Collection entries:
# # #
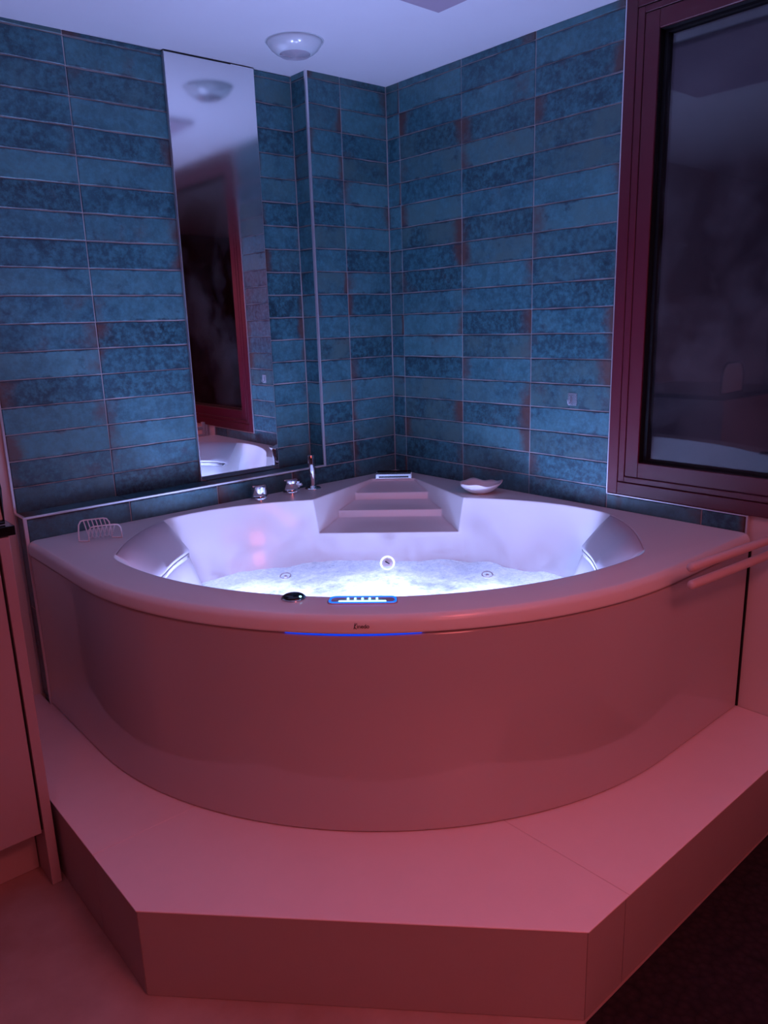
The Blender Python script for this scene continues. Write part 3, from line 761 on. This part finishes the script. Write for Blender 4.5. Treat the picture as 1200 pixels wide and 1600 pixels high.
# ------------------------------------------------------------------ swivel towel bars on the right wall
tr = thing('towel_rail', 'white two-armed swivel towel bar reaching out in front of the tub, right edge', 'towel rail', (.0, -1.51, .72))
def bar(tip, ang, L, nm='arm'):
    tip = Vector(tip); d = Vector((math.cos(ang), math.sin(ang), 0)); e_ = tip+d*L; bm = bmesh.new()
    lathe(bm, [(0, -.001), (.006, 0), (.0095, .003), (.0105, .007), (.0105, L-.01), (.009, L-.002), (0, L)], tip, 20, d); obj(nm, bm, M['whitetube'], tr, smooth=.6); return e_
e1 = bar((-.455, -1.472, .731), math.radians(-5.2), .452); e2 = bar((-.450, -1.474, .690), math.radians(-4.5), .447)
bm = bmesh.new(); tube(bm, [(-.010, -1.512, .655), (-.010, -1.512, .765)], .014, 16); obj('pivot', bm, M['whitetube'], tr, smooth=.8)
obj('wall_plate', boxm((-.004, -1.535, .66), (.011, -1.489, .76), .002), M['whitetube'], tr)

# ------------------------------------------------------------------ vanity cabinet on the left
cab = thing('vanity_cabinet', 'white vanity cabinet at the left edge, beside the platform', 'cabinet', (-1.9, -.25, 0))
YC = -.535
obj('side_panel', boxm((-1.6065, YC, .001), (-1.5845, REC+.004, .858), .0008), M['lacquer'], cab)
obj('body', boxm((-2.30, YC+.022, .147), (-1.6095, REC, .858)), M['lacquer'], cab)
obj('toe_kick', boxm((-2.30, -.445, .001), (-1.609, -.431, .146)), M['lacquer'], cab)
for a, b in ((-1.6125, -1.955), (-1.958, -2.30)):
    d_ = obj('door', boxm((a, YC, .1466), (b, YC+.018, .853), .001), M['lacquer'], cab)
obj('gap_shadow_strip', boxm((-1.6095, YC+.012, .147), (-1.6065, YC+.03, .856)), M['rubber_and_gap'], cab)
ct = obj('vanity_countertop', boxm((-2.31, YC-.002, .8605), (-1.571, REC+.004, .8815), .001), M['black']); tag(ct, 'glossy black worktop slab on top of the vanity cabinet', 'worktop')
mt_ = thing('tabletop_mirror', 'black-rimmed rounded mirror standing on the black worktop at left edge', 'mirror', (-1.68, -.50, .8815))
bm = bmesh.new(); pts = []
x0, x1, zt = -1.815, -1.586, 1.035
for i in range(9):
    a = math.radians(0+90*i/8); pts.append((x1-.06+.06*math.cos(a), -.515, zt-.075+.075*math.sin(a)))
for i in range(9):
    a = math.radians(90+90*i/8); pts.append((x0+.06+.06*math.cos(a), -.515, zt-.075+.075*math.sin(a)))
full = [(x1, -.515, .888)]+pts+[(x0, -.515, .888)]
tube(bm, full, .0055, 8, True); obj('frame', bm, M['black'], mt_, smooth=.8)
bm = bmesh.new(); a = [bm.verts.new(p) for p in full]; b = [bm.verts.new((p[0], p[1]+.004, p[2])) for p in full]; bm.faces.new(a); bm.faces.new(b)
for i in range(len(a)): bm.faces.new((a[i], a[(i+1) % len(a)], b[(i+1) % len(a)], b[i]))
obj('glass', bm, M['opal'], mt_)

# ------------------------------------------------------------------ rug
rg = obj('dark_rug', boxm((-1.000, -3.2, .0005), (-.02, -1.606, .010), .003), M['rug']); tag(rg, 'dark woven rug on the floor along the right side of the platform', 'rug')
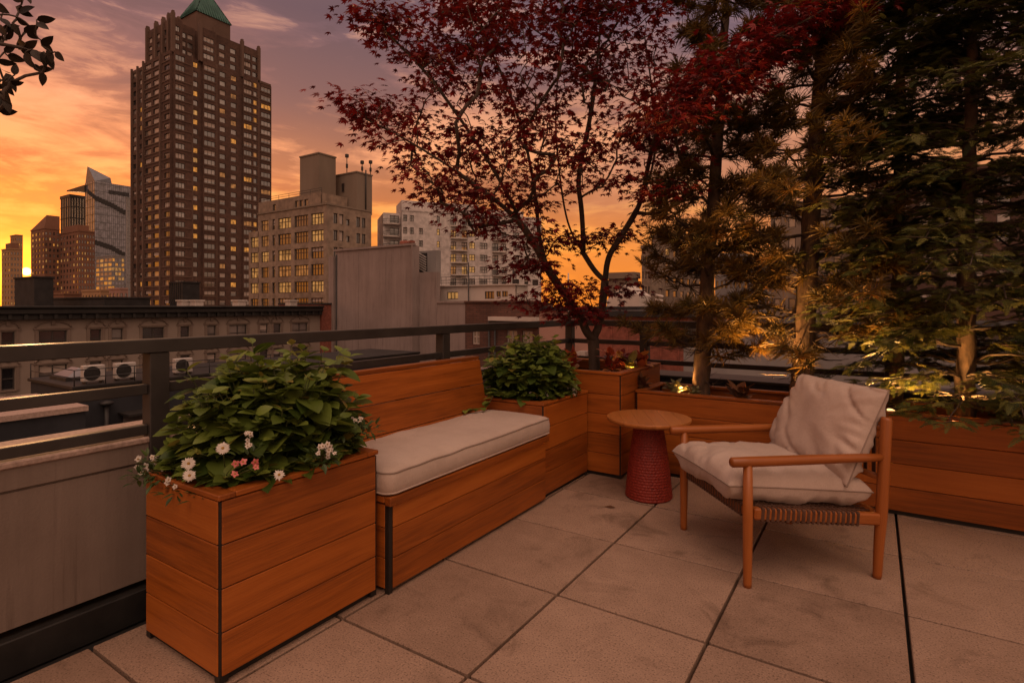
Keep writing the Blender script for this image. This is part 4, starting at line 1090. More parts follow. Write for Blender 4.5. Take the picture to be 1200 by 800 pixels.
# # #
Instructions for the task => In the data above, please extract the lines from the first one through the line with "-1.489, .76), .002), M['whitetube'], tr)", exactly, and keep pictures out.

Answer to the problem =>
The Blender Python script for this scene continues. Write part 3, from line 761 on. This part finishes the script. Write for Blender 4.5. Treat the picture as 1200 pixels wide and 1600 pixels high.
# ------------------------------------------------------------------ swivel towel bars on the right wall
tr = thing('towel_rail', 'white two-armed swivel towel bar reaching out in front of the tub, right edge', 'towel rail', (.0, -1.51, .72))
def bar(tip, ang, L, nm='arm'):
    tip = Vector(tip); d = Vector((math.cos(ang), math.sin(ang), 0)); e_ = tip+d*L; bm = bmesh.new()
    lathe(bm, [(0, -.001), (.006, 0), (.0095, .003), (.0105, .007), (.0105, L-.01), (.009, L-.002), (0, L)], tip, 20, d); obj(nm, bm, M['whitetube'], tr, smooth=.6); return e_
e1 = bar((-.455, -1.472, .731), math.radians(-5.2), .452); e2 = bar((-.450, -1.474, .690), math.radians(-4.5), .447)
bm = bmesh.new(); tube(bm, [(-.010, -1.512, .655), (-.010, -1.512, .765)], .014, 16); obj('pivot', bm, M['whitetube'], tr, smooth=.8)
obj('wall_plate', boxm((-.004, -1.535, .66), (.011, -1.489, .76), .002), M['whitetube'], tr)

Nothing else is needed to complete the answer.